[Provided entries]:

_____

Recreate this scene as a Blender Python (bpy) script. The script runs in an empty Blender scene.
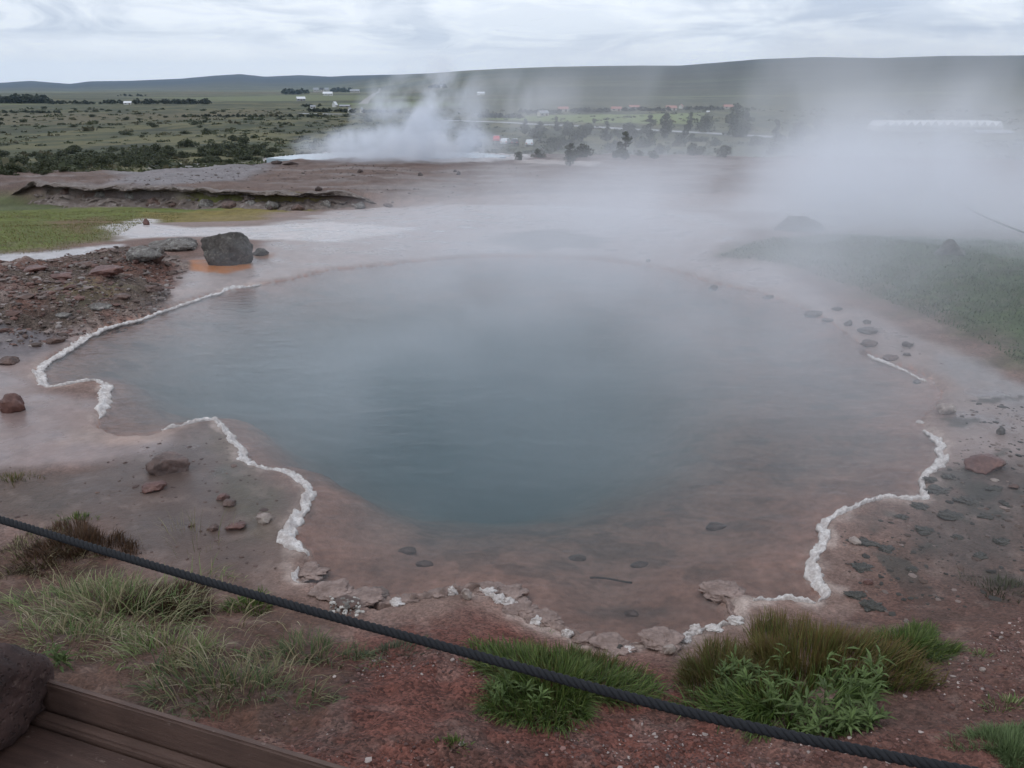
import bpy, math, random
import numpy as np
from mathutils import Vector, Euler

random.seed(7)
rng = np.random.default_rng(7)
SC = bpy.context.scene
COL = SC.collection

# ------------------------------------------------------------------ camera
CAM_Z, PITCH, F = 2.7, math.radians(20.2), 804.0
CP, SP = math.cos(PITCH), math.sin(PITCH)
cd = bpy.data.cameras.new('camera')
cam = bpy.data.objects.new('camera', cd)
COL.objects.link(cam)
cam.location = (0, 0, CAM_Z)
cam.rotation_euler = (math.pi / 2 - PITCH, 0, 0)
cd.sensor_width = 36.0
cd.lens = 36.0 * F / 1024.0
cd.clip_start = 0.05
cd.clip_end = 80000
SC.camera = cam


def ray(px, py):
    a, b = (px - 512) / F, (384 - py) / F
    return np.array([a, CP + b * SP, -SP + b * CP])


def P(px, py, z=0.0):
    d = ray(px, py)
    t = (z - CAM_Z) / d[2]
    return np.array([d[0] * t, d[1] * t, z])


# ------------------------------------------------------------------ numpy helpers
def sstep(a, b, x):
    t = np.clip((x - a) / (b - a), 0, 1)
    return t * t * (3 - 2 * t)


def _h(ix, iy, s):
    n = (ix.astype(np.int64) * 374761393 + iy.astype(np.int64) * 668265263 + s * 974634541) & 0xFFFFFFFF
    n = ((n ^ (n >> 13)) * 1274126177) & 0xFFFFFFFF
    n = (n ^ (n >> 16)) & 0xFFFF
    return n / 65535.0


def vnoise(x, y, s=0):
    ix, iy = np.floor(x), np.floor(y)
    fx, fy = x - ix, y - iy
    fx = fx * fx * (3 - 2 * fx)
    fy = fy * fy * (3 - 2 * fy)
    a, b = _h(ix, iy, s), _h(ix + 1, iy, s)
    c, d = _h(ix, iy + 1, s), _h(ix + 1, iy + 1, s)
    return (a * (1 - fx) + b * fx) * (1 - fy) + (c * (1 - fx) + d * fx) * fy


def fbm(x, y, o=4, s=0):
    x, y = np.asarray(x, float), np.asarray(y, float)
    t, a, n = 0.0, 0.5, 0.0
    for i in range(o):
        t = t + a * vnoise(x, y, s + i * 17)
        n += a
        a *= 0.5
        x, y = x * 2.03 + 11.7, y * 2.03 + 5.3
    return t / n          # 0..1


def seg_sd(x, y, poly, closed=True):
    """signed distance to polygon, positive outside (unsigned for open lines)"""
    n = len(poly)
    best = np.full(np.shape(x), 1e18)
    ins = np.zeros(np.shape(x), bool)
    for i in range(n if closed else n - 1):
        x0, y0 = poly[i][0], poly[i][1]
        x1, y1 = poly[(i + 1) % n][0], poly[(i + 1) % n][1]
        dx, dy = x1 - x0, y1 - y0
        L = dx * dx + dy * dy + 1e-12
        t = np.clip(((x - x0) * dx + (y - y0) * dy) / L, 0, 1)
        d = (x - x0 - t * dx) ** 2 + (y - y0 - t * dy) ** 2
        best = np.minimum(best, d)
        if closed:
            c = (y0 > y) != (y1 > y)
            if abs(dy) > 1e-12:
                ins ^= c & (x < dx * (y - y0) / dy + x0)
    d = np.sqrt(best)
    return np.where(ins, -d, d) if closed else d


# ------------------------------------------------------------------ the pool outline (traced where the ground is)
POOL_PX = [(385, 265), (330, 270), (290, 280), (250, 286), (205, 296), (170, 308), (140, 318), (105, 327), (80, 340), (62, 352),
           (45, 362), (36, 370), (40, 380), (48, 388), (60, 387), (80, 383), (97, 381), (108, 386), (105, 395), (115, 401),
           (101, 416), (98, 428), (120, 437), (150, 436), (166, 430), (195, 423), (218, 420), (228, 432), (240, 447),
           (243, 461), (262, 468), (285, 472), (300, 483), (316, 494), (303, 512), (295, 534), (313, 556), (303, 572),
           (300, 582), (322, 586), (345, 598), (362, 604), (378, 612), (396, 606), (425, 598), (455, 592), (480, 590), (505, 603),
           (522, 613), (560, 632), (582, 643), (612, 648), (640, 647), (670, 645), (690, 636), (715, 629), (737, 620),
           (731, 606), (721, 598), (742, 595), (760, 600), (790, 600), (812, 606), (822, 600), (812, 585), (803, 570),
           (815, 555), (825, 540), (822, 525), (835, 515), (860, 505), (880, 497), (905, 500), (925, 500), (925, 485),
           (919, 471), (935, 470), (943, 460), (941, 440), (926, 430), (919, 420), (930, 412), (942, 395), (933, 380),
           (910, 368), (880, 358), (865, 350), (850, 335), (825, 318), (790, 303), (760, 292), (710, 283), (690, 275),
           (650, 266), (600, 260), (550, 257), (500, 256), (450, 258), (410, 262)]
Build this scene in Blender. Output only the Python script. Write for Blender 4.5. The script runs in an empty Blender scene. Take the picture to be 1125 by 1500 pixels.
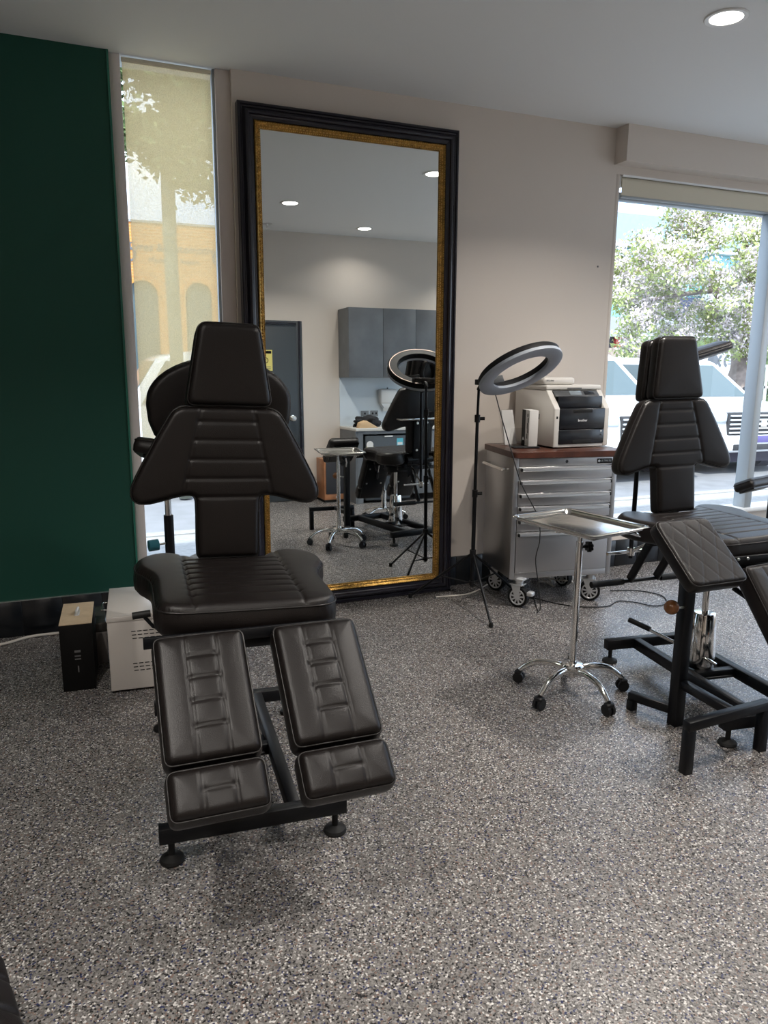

_____

[What to do]: Look through the data above. Each line containing the word "Python" needs to be copied.

[The solution]:
Recreate this scene as a Blender Python (bpy) script. The script runs in an empty Blender scene.
Build this scene in Blender. Output only the Python script. Write for Blender 4.5. The script runs in an empty Blender scene. Take the picture to be 1125 by 1500 pixels.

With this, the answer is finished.